## start Stored data

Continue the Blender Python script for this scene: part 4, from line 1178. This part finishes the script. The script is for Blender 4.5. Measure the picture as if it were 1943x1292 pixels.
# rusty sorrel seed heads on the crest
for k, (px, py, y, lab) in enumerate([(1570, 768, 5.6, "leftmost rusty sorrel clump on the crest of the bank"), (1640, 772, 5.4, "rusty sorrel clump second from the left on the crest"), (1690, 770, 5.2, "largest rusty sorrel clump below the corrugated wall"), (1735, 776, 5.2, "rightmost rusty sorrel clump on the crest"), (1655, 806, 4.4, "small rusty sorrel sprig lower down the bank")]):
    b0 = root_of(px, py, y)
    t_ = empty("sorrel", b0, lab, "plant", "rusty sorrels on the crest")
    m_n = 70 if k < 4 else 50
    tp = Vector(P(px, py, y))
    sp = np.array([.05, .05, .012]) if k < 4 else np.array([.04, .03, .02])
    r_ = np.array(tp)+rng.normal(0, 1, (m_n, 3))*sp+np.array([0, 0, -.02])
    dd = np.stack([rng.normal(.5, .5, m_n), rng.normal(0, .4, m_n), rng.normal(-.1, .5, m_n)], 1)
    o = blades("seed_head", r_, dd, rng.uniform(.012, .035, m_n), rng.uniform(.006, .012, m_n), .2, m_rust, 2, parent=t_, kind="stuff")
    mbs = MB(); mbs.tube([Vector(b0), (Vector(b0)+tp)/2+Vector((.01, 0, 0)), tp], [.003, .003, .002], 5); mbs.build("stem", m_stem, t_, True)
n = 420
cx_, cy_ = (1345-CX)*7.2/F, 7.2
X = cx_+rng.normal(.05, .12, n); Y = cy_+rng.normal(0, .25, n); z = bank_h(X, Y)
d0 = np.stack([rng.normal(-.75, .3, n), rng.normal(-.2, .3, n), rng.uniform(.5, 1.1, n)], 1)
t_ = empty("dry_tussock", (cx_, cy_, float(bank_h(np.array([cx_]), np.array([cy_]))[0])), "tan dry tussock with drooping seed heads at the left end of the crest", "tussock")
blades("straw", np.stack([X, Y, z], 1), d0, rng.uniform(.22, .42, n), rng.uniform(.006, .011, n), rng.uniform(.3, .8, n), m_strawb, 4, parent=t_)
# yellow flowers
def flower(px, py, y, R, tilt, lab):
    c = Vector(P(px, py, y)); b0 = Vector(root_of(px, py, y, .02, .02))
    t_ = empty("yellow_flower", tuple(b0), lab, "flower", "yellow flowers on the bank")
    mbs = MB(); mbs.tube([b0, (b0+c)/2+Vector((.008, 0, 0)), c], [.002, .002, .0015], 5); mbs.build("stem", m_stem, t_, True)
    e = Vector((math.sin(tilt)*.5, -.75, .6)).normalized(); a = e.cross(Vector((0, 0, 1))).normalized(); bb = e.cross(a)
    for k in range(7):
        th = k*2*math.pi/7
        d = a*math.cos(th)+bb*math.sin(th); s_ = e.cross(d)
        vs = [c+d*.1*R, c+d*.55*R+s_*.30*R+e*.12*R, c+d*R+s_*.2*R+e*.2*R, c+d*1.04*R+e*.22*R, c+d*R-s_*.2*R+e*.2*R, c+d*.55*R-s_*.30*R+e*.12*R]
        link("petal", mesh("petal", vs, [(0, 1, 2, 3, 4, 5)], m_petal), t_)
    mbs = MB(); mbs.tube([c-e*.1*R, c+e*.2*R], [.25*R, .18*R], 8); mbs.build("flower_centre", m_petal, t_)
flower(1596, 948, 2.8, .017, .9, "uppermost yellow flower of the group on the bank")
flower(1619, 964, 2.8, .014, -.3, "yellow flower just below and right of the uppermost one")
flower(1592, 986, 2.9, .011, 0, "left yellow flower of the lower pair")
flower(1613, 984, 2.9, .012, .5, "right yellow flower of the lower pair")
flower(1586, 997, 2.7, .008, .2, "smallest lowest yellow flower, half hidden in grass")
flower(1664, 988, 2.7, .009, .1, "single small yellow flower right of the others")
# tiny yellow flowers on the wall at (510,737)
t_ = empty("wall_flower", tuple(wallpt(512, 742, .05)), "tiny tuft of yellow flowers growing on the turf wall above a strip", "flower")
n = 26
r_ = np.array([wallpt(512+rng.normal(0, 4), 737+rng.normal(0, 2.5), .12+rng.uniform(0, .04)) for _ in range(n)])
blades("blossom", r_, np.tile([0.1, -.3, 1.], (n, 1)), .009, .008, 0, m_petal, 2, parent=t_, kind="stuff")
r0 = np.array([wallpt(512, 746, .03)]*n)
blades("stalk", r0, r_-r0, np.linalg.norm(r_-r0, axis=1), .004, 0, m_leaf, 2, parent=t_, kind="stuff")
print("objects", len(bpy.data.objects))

## end Stored data

Work to complete:
Write out every line of the material again, exactly as it reads.

Worked solution:
Continue the Blender Python script for this scene: part 4, from line 1178. This part finishes the script. The script is for Blender 4.5. Measure the picture as if it were 1943x1292 pixels.
# rusty sorrel seed heads on the crest
for k, (px, py, y, lab) in enumerate([(1570, 768, 5.6, "leftmost rusty sorrel clump on the crest of the bank"), (1640, 772, 5.4, "rusty sorrel clump second from the left on the crest"), (1690, 770, 5.2, "largest rusty sorrel clump below the corrugated wall"), (1735, 776, 5.2, "rightmost rusty sorrel clump on the crest"), (1655, 806, 4.4, "small rusty sorrel sprig lower down the bank")]):
    b0 = root_of(px, py, y)
    t_ = empty("sorrel", b0, lab, "plant", "rusty sorrels on the crest")
    m_n = 70 if k < 4 else 50
    tp = Vector(P(px, py, y))
    sp = np.array([.05, .05, .012]) if k < 4 else np.array([.04, .03, .02])
    r_ = np.array(tp)+rng.normal(0, 1, (m_n, 3))*sp+np.array([0, 0, -.02])
    dd = np.stack([rng.normal(.5, .5, m_n), rng.normal(0, .4, m_n), rng.normal(-.1, .5, m_n)], 1)
    o = blades("seed_head", r_, dd, rng.uniform(.012, .035, m_n), rng.uniform(.006, .012, m_n), .2, m_rust, 2, parent=t_, kind="stuff")
    mbs = MB(); mbs.tube([Vector(b0), (Vector(b0)+tp)/2+Vector((.01, 0, 0)), tp], [.003, .003, .002], 5); mbs.build("stem", m_stem, t_, True)
n = 420
cx_, cy_ = (1345-CX)*7.2/F, 7.2
X = cx_+rng.normal(.05, .12, n); Y = cy_+rng.normal(0, .25, n); z = bank_h(X, Y)
d0 = np.stack([rng.normal(-.75, .3, n), rng.normal(-.2, .3, n), rng.uniform(.5, 1.1, n)], 1)
t_ = empty("dry_tussock", (cx_, cy_, float(bank_h(np.array([cx_]), np.array([cy_]))[0])), "tan dry tussock with drooping seed heads at the left end of the crest", "tussock")
blades("straw", np.stack([X, Y, z], 1), d0, rng.uniform(.22, .42, n), rng.uniform(.006, .011, n), rng.uniform(.3, .8, n), m_strawb, 4, parent=t_)
# yellow flowers
def flower(px, py, y, R, tilt, lab):
    c = Vector(P(px, py, y)); b0 = Vector(root_of(px, py, y, .02, .02))
    t_ = empty("yellow_flower", tuple(b0), lab, "flower", "yellow flowers on the bank")
    mbs = MB(); mbs.tube([b0, (b0+c)/2+Vector((.008, 0, 0)), c], [.002, .002, .0015], 5); mbs.build("stem", m_stem, t_, True)
    e = Vector((math.sin(tilt)*.5, -.75, .6)).normalized(); a = e.cross(Vector((0, 0, 1))).normalized(); bb = e.cross(a)
    for k in range(7):
        th = k*2*math.pi/7
        d = a*math.cos(th)+bb*math.sin(th); s_ = e.cross(d)
        vs = [c+d*.1*R, c+d*.55*R+s_*.30*R+e*.12*R, c+d*R+s_*.2*R+e*.2*R, c+d*1.04*R+e*.22*R, c+d*R-s_*.2*R+e*.2*R, c+d*.55*R-s_*.30*R+e*.12*R]
        link("petal", mesh("petal", vs, [(0, 1, 2, 3, 4, 5)], m_petal), t_)
    mbs = MB(); mbs.tube([c-e*.1*R, c+e*.2*R], [.25*R, .18*R], 8); mbs.build("flower_centre", m_petal, t_)
flower(1596, 948, 2.8, .017, .9, "uppermost yellow flower of the group on the bank")
flower(1619, 964, 2.8, .014, -.3, "yellow flower just below and right of the uppermost one")
flower(1592, 986, 2.9, .011, 0, "left yellow flower of the lower pair")
flower(1613, 984, 2.9, .012, .5, "right yellow flower of the lower pair")
flower(1586, 997, 2.7, .008, .2, "smallest lowest yellow flower, half hidden in grass")
flower(1664, 988, 2.7, .009, .1, "single small yellow flower right of the others")
# tiny yellow flowers on the wall at (510,737)
t_ = empty("wall_flower", tuple(wallpt(512, 742, .05)), "tiny tuft of yellow flowers growing on the turf wall above a strip", "flower")
n = 26
r_ = np.array([wallpt(512+rng.normal(0, 4), 737+rng.normal(0, 2.5), .12+rng.uniform(0, .04)) for _ in range(n)])
blades("blossom", r_, np.tile([0.1, -.3, 1.], (n, 1)), .009, .008, 0, m_petal, 2, parent=t_, kind="stuff")
r0 = np.array([wallpt(512, 746, .03)]*n)
blades("stalk", r0, r_-r0, np.linalg.norm(r_-r0, axis=1), .004, 0, m_leaf, 2, parent=t_, kind="stuff")
print("objects", len(bpy.data.objects))